Grade 5 Spring — US Constitution and the Early Republic (1783-1850): The Founders' Compromises, the People's Movements, and the Sovereignty That Endured
History · HIS G5 (C3 D2.Civ.1.3-5, D2.Civ.10.3-5, D2.His.1.3-5, D2.His.4.3-5, D2.His.5.3-5, D2.His.16.3-5; NCSS Theme 6 + Theme 10; CA HSS 5.7 stretch; TEKS 5.4.D + 5.5.A; NYS 7.3 + 7.6) hist.g5.s.his.jackson_indian_removal_act

Analyze Andrew Jackson's presidency (1829-1837) — 'spoils system,' Bank War, and the Indian Removal Act of 1830 as the SETUP for Trail of Tears (treated in depth in Skill 16)

Describe the Jackson presidency 1829-1837 with critical-history framing (Loewen + Adichie + NMAI 5th move): (a) 1828 ELECTION as populist revenge for 1824 'Corrupt Bargain' — Jackson wins with massive turnout increase; (b) SPOILS SYSTEM — Jackson dismissed ~10% of federal employees and replaced with political loyalists; coined 'to the victor go the spoils'; precedent that lasted until Pendleton Civil Service Act 1883; (c) NULLIFICATION CRISIS 1832-33 — South Carolina (Calhoun's home state) attempted to NULLIFY the 1828 and 1832 federal tariffs; Jackson responded with the Force Bill 1833 (federal authority to use military to enforce federal law) and threatened to hang Calhoun; resolved by Clay's Compromise Tariff 1833; (d) BANK WAR — Jackson vetoed the renewal of the Second Bank of the United States 1832; pulled federal deposits 1833; the Bank closed 1836; contributing cause of Panic of 1837; 'King Andrew the First' Whig political cartoon depicts Jackson trampling the Constitution and a torn-up congressional charter; (e) INDIAN REMOVAL ACT May 28 1830 (15 USC §2) — authorizes the president to negotiate treaties exchanging Indigenous lands east of the Mississippi for federal lands west of the Mississippi (Indian Territory in present-day Oklahoma); SETS UP the forced removal of the Five Nations (Cherokee + Choctaw + Muscogee Creek + Chickasaw + Seminole) treated in depth in Skill 16 (Trail of Tears); the Act passed Congress narrowly (102-97 House; 28-19 Senate) with opposition led by Senator Theodore Frelinghuysen (NJ) + Rep.

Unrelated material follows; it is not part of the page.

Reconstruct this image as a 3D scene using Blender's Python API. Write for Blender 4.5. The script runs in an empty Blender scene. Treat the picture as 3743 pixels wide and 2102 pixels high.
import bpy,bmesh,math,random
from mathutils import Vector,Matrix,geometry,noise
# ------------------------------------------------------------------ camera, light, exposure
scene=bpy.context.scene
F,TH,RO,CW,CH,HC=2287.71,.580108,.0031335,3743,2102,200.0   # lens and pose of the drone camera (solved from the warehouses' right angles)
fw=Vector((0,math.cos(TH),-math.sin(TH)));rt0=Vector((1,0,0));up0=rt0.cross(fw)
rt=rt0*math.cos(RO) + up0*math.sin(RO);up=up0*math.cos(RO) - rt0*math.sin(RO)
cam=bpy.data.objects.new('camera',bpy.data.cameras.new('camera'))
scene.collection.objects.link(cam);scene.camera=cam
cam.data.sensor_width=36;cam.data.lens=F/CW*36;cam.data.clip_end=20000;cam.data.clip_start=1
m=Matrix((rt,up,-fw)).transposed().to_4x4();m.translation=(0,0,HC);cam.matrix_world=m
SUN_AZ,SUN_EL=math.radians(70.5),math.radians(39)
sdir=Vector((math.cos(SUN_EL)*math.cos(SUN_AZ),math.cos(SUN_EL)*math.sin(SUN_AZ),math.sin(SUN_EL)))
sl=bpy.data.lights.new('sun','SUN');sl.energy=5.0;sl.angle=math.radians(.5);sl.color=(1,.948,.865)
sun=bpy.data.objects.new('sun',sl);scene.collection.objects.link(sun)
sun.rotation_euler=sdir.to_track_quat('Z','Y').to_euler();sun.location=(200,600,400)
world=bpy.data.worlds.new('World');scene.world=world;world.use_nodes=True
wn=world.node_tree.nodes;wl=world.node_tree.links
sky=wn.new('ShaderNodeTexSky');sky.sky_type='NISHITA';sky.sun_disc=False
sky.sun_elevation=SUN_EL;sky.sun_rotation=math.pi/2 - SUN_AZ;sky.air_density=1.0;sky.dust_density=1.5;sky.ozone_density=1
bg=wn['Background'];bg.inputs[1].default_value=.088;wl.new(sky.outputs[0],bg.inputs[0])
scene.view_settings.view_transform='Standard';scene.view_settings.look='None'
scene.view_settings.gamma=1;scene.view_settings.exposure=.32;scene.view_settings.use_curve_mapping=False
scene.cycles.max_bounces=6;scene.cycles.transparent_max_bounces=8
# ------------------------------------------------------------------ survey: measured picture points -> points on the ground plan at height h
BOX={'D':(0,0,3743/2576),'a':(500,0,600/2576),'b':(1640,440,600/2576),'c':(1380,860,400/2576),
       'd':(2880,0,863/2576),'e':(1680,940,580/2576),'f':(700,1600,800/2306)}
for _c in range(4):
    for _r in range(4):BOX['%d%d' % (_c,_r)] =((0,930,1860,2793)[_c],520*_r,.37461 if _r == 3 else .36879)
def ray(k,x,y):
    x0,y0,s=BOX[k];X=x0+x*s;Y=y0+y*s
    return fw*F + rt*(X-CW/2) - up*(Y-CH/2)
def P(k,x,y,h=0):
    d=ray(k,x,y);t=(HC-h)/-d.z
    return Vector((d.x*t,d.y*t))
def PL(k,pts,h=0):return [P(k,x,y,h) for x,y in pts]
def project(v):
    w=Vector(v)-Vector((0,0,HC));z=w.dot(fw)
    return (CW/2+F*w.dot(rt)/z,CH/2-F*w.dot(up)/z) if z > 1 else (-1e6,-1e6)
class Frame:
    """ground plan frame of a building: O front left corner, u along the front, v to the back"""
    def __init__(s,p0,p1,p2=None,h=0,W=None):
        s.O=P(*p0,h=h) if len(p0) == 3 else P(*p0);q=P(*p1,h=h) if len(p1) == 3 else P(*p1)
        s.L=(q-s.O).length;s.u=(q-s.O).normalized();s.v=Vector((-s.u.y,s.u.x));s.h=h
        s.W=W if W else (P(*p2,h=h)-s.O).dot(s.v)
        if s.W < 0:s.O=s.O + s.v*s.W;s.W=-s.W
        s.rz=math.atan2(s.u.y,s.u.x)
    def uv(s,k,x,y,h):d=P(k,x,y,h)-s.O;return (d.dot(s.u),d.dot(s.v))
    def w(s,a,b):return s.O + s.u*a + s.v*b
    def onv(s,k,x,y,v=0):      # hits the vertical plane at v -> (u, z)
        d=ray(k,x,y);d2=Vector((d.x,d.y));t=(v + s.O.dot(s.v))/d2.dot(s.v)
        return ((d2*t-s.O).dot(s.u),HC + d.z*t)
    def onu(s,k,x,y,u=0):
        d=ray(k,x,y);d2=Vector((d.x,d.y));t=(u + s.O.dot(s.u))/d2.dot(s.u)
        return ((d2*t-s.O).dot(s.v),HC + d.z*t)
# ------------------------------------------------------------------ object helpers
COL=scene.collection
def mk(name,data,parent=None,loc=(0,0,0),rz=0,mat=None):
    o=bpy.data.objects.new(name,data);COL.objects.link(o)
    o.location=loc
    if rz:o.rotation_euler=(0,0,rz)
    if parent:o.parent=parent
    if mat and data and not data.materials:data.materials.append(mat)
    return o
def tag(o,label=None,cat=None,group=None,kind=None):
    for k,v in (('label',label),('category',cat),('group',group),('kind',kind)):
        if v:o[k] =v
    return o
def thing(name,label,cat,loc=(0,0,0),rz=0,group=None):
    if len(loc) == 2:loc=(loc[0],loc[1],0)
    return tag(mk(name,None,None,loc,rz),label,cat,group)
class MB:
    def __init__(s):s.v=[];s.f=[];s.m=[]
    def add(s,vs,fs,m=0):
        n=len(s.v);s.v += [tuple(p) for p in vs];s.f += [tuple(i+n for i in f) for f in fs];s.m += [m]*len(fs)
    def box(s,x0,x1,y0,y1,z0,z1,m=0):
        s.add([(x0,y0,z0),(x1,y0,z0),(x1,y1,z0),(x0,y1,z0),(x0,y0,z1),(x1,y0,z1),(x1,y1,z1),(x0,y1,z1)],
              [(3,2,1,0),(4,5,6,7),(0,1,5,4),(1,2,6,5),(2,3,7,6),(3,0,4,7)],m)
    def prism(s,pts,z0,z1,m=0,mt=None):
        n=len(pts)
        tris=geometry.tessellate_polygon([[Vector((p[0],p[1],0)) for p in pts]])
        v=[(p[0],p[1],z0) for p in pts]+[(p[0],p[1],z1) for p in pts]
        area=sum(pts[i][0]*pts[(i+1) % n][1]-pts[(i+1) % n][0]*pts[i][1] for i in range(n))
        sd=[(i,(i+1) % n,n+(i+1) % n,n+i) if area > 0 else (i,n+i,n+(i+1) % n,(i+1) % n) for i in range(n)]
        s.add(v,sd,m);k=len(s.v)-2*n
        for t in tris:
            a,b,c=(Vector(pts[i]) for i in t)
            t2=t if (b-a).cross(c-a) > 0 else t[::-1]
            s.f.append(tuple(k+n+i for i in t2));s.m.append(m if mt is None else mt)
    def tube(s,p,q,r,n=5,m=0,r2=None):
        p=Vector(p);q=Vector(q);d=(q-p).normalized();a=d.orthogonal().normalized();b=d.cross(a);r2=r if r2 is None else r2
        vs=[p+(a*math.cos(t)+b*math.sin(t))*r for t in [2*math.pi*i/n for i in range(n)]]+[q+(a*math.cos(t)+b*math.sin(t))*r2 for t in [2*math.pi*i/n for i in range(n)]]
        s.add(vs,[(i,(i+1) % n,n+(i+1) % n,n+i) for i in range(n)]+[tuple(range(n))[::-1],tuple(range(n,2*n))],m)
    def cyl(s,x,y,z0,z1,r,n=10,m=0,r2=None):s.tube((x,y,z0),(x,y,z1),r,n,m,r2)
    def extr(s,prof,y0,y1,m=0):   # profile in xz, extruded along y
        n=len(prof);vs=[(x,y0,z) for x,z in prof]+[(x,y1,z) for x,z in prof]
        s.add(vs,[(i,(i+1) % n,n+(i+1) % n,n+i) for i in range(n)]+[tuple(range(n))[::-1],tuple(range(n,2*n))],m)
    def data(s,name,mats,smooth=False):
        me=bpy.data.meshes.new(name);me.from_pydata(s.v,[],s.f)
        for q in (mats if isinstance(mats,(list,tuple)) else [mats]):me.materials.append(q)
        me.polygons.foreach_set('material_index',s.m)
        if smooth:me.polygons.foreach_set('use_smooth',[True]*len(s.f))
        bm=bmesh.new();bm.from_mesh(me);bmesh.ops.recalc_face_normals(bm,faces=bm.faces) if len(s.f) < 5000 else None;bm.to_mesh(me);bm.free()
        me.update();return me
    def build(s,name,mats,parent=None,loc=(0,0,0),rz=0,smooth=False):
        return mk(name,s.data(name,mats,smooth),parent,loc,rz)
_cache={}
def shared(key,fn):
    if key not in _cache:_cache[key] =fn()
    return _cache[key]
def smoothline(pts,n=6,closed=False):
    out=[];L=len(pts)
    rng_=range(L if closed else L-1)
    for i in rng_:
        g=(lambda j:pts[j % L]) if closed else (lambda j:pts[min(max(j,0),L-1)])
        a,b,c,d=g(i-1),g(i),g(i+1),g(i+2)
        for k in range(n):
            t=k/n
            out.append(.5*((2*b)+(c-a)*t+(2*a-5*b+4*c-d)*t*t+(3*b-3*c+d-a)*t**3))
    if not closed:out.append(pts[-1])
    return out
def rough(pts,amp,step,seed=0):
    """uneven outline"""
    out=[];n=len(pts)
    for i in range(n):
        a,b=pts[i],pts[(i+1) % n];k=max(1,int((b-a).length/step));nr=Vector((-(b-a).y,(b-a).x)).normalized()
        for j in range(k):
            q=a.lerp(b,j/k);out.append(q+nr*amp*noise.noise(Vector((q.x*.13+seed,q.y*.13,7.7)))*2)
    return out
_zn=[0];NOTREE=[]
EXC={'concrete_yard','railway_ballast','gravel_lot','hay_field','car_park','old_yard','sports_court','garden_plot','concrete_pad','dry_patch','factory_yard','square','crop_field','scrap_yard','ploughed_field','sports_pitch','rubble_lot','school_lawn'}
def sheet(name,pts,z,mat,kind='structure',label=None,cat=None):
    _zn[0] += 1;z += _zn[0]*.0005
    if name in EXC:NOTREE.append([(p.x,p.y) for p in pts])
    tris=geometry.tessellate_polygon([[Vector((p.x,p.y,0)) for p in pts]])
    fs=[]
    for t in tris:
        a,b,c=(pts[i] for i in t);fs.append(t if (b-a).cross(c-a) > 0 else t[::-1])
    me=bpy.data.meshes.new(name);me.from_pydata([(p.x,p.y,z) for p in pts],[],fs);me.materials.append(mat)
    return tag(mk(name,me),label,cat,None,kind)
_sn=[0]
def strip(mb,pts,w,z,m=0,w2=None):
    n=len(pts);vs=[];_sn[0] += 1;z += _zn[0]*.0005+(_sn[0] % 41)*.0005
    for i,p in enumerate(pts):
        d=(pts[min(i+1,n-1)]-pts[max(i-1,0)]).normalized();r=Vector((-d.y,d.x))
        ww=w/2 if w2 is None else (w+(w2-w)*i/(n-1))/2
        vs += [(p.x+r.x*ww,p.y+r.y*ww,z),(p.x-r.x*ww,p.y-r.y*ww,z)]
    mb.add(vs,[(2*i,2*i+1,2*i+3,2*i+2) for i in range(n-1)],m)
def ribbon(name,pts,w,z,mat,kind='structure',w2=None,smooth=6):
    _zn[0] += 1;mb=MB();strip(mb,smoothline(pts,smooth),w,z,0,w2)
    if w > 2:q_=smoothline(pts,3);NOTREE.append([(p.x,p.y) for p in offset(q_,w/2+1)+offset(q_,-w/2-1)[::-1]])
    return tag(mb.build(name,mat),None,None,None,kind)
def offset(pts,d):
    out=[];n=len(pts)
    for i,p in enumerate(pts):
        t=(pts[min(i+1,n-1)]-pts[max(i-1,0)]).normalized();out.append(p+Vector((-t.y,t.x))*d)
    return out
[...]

Davy Crockett (TN, broke with Jackson). LOEWEN CRITICAL-HISTORY: textbooks have softened Jackson as 'frontier hero' and 'democrat for the common man' — the 'common man' did not include the Five Nations who were forced off their land OR enslaved African Americans (Jackson personally enslaved ~150 people at the Hermitage). Apply MG-7 routine to Jackson's First Annual Message 1829 (which proposed the Indian Removal policy) + Theodore Frelinghuysen's Senate speech opposing removal + the 'King Andrew' cartoon.

Mastery threshold
85%
Min instances
8
Typical minutes
55
Spaced intervals (days)
1, 3, 7, 14, 30, 60
Common misconceptions
  • Accepting the textbook 'Jackson the frontier hero' framing — Loewen + Cherokee primary sources tell a different story; G5 teaches both with BOOK-VS-EVIDENCE.
  • Believing Jackson was unopposed on Indian Removal — the bill passed narrowly (5-vote House margin); Davy Crockett broke with Jackson over it and lost re-election as a result.
  • Treating spoils system as harmless — it lasted until 1883 Pendleton Act and produced systemic corruption.
  • Missing the 'King Andrew' cartoon as Whig partisan media — important Wineburg sourcing example.